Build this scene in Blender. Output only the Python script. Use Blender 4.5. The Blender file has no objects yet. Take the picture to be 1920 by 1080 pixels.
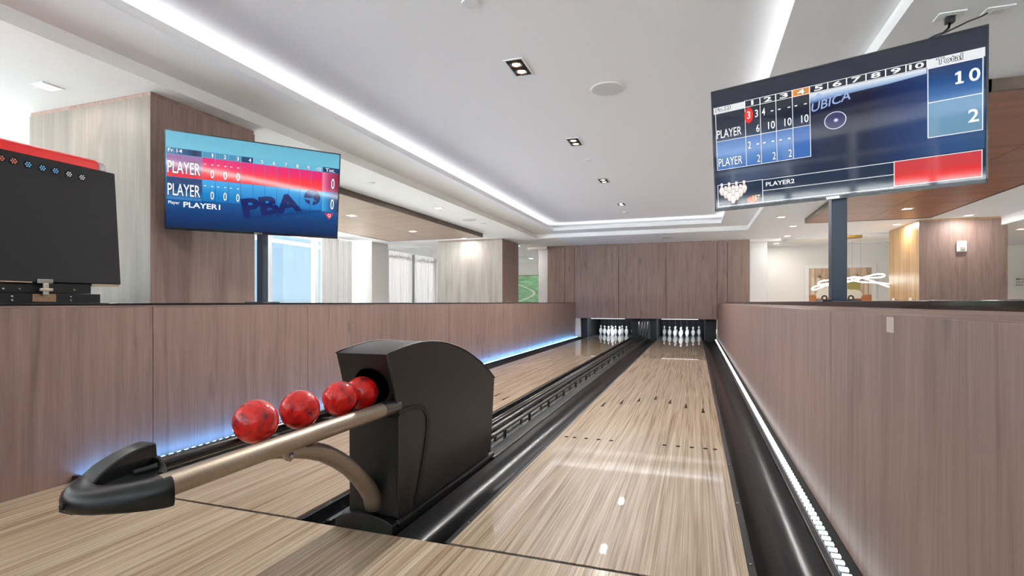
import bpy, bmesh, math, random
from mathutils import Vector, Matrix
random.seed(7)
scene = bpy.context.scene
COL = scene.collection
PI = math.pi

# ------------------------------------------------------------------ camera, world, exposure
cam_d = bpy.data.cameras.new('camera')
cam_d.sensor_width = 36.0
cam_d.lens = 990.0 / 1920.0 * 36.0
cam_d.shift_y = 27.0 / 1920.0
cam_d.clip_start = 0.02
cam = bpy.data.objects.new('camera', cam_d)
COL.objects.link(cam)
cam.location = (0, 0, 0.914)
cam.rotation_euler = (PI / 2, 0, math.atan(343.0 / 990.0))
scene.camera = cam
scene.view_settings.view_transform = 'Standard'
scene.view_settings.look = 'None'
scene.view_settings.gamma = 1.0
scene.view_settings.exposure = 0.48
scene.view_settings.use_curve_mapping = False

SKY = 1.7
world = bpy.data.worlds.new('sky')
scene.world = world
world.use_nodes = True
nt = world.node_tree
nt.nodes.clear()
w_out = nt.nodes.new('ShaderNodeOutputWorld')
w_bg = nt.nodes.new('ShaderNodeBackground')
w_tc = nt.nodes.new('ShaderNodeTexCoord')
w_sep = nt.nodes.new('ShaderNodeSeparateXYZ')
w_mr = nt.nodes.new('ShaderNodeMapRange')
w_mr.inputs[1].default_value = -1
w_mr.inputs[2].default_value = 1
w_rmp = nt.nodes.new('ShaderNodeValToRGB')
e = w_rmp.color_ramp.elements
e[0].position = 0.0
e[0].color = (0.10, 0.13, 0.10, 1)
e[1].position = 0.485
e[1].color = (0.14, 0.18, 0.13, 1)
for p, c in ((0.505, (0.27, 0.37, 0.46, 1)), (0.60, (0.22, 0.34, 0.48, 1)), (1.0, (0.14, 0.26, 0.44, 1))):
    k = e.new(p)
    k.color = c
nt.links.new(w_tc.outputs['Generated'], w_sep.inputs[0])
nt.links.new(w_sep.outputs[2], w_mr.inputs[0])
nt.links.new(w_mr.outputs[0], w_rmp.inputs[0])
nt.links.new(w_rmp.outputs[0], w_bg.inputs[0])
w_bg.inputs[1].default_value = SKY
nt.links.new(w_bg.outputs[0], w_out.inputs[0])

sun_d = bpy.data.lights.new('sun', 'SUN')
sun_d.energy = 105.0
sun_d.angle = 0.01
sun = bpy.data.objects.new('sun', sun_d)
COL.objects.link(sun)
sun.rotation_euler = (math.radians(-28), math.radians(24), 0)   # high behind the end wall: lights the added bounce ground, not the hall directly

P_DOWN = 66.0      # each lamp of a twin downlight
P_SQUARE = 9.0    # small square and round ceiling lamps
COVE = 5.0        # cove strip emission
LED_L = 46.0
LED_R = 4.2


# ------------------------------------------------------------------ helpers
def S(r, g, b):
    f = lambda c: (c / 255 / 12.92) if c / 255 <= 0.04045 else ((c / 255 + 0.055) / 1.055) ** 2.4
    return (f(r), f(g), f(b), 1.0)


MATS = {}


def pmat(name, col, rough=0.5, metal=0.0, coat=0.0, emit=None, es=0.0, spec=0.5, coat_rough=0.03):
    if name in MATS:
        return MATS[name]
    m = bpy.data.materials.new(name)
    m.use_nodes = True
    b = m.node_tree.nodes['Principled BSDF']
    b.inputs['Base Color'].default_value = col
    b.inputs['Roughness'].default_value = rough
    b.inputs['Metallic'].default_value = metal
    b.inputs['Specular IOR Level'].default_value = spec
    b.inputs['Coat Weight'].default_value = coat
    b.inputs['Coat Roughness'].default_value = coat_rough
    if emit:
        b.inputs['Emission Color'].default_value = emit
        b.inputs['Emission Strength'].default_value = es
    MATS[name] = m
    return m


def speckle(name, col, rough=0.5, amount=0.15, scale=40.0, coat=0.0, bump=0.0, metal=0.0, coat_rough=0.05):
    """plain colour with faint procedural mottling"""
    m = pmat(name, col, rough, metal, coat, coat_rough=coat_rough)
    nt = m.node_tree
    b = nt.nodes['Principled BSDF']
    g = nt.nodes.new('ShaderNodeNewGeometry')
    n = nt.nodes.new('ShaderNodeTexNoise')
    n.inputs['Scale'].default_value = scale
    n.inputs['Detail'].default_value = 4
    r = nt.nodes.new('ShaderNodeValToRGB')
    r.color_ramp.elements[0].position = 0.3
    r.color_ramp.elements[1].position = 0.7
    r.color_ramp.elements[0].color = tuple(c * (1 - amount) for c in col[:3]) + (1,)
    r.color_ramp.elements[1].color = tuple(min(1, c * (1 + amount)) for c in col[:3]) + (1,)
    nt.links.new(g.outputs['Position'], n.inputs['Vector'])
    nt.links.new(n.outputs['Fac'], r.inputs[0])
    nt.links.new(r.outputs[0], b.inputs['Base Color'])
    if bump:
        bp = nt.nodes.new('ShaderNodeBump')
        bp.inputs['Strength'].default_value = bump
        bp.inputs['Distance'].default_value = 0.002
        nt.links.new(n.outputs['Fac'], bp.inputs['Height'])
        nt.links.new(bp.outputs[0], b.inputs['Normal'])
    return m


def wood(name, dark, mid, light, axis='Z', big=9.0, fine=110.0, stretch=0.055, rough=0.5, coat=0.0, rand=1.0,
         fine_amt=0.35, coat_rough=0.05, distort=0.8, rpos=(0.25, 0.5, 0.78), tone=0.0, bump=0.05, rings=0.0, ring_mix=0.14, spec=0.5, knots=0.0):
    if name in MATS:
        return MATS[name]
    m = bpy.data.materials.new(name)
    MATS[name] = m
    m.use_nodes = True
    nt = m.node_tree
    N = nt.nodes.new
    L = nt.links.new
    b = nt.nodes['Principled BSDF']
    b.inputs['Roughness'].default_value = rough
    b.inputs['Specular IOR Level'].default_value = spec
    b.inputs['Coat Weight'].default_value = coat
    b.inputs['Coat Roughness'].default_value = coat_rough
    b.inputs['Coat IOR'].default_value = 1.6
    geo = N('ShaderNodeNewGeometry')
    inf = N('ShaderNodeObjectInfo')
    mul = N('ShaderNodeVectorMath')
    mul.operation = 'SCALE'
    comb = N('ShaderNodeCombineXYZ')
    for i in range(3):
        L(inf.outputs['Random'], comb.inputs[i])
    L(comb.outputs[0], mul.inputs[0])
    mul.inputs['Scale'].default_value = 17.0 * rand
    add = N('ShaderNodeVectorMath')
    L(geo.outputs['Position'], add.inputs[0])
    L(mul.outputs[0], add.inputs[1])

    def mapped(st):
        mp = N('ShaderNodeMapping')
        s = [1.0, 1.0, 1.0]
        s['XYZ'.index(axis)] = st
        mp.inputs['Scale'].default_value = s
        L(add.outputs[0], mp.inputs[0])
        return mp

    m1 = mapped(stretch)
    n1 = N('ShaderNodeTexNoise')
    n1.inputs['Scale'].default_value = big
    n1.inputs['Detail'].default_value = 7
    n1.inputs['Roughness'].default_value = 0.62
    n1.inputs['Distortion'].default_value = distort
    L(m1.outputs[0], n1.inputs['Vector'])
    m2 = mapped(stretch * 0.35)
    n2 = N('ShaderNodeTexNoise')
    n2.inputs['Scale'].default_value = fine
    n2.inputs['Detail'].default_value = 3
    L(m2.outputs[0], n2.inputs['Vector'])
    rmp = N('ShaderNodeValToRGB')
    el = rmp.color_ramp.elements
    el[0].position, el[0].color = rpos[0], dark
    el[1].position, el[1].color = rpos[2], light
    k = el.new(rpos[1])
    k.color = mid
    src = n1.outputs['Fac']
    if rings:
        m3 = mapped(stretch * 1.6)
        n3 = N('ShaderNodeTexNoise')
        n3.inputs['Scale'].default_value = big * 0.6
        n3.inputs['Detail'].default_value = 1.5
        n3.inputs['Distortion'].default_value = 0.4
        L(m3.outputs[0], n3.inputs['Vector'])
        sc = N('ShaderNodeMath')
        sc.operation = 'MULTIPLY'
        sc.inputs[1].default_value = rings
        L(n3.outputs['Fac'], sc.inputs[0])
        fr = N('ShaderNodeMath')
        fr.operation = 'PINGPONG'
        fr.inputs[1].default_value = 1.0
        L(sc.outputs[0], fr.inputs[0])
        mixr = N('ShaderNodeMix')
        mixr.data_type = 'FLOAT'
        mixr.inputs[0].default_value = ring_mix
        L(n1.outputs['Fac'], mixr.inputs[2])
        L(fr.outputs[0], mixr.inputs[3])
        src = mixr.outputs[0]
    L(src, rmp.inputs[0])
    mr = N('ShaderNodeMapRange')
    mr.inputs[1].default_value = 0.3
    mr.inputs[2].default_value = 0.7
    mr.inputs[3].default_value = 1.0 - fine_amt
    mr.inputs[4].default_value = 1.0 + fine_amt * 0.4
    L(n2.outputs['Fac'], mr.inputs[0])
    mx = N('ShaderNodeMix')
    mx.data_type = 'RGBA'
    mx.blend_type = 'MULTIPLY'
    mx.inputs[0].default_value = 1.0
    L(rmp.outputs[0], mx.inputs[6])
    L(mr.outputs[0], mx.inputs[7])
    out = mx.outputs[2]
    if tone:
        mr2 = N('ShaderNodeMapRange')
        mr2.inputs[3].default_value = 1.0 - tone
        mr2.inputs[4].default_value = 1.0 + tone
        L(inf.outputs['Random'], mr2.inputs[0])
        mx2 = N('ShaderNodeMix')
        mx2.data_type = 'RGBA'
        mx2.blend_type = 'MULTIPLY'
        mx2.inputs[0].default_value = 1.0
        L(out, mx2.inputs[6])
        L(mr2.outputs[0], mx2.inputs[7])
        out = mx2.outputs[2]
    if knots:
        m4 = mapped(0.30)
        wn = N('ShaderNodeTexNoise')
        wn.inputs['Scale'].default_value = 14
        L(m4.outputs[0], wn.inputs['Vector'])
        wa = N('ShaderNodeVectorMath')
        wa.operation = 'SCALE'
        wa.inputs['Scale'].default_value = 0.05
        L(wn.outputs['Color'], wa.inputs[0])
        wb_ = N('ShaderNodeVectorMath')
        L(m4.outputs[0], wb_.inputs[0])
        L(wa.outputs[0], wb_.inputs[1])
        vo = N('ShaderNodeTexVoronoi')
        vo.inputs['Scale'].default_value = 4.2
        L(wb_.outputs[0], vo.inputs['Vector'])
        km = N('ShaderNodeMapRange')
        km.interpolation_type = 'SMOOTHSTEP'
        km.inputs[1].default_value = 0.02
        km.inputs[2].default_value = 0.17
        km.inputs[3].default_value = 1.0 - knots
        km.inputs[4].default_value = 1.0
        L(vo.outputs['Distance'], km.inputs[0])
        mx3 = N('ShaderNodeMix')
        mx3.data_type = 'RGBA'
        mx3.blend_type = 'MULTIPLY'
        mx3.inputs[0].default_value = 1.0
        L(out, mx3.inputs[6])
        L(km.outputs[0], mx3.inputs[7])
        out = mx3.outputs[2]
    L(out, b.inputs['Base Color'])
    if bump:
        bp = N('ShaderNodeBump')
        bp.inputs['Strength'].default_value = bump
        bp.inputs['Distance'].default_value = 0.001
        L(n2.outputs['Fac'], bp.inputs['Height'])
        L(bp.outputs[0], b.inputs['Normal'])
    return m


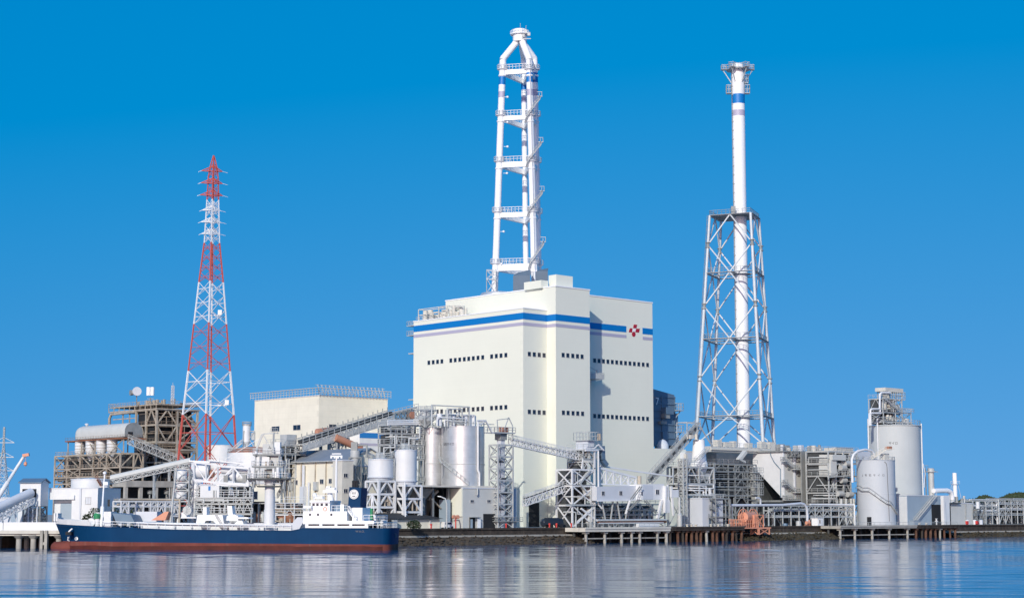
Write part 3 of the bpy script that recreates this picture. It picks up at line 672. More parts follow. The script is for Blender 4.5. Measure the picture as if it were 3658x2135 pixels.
◇ ◇ ◇ ◇ ◇
▶ WHAT THE TASK ASKS: Please transcribe, word for word, every line from the first line of the records above through the line containing "PI = math.pi", and leave out any pictures.

▶ PROBLEM SOLUTION:
Build this scene in Blender. Output only the Python script. Use Blender 4.5. The Blender file has no objects yet. Take the picture to be 1920 by 1080 pixels.
import bpy, bmesh, math, random
from mathutils import Vector, Matrix
random.seed(7)
scene = bpy.context.scene
COL = scene.collection
PI = math.pi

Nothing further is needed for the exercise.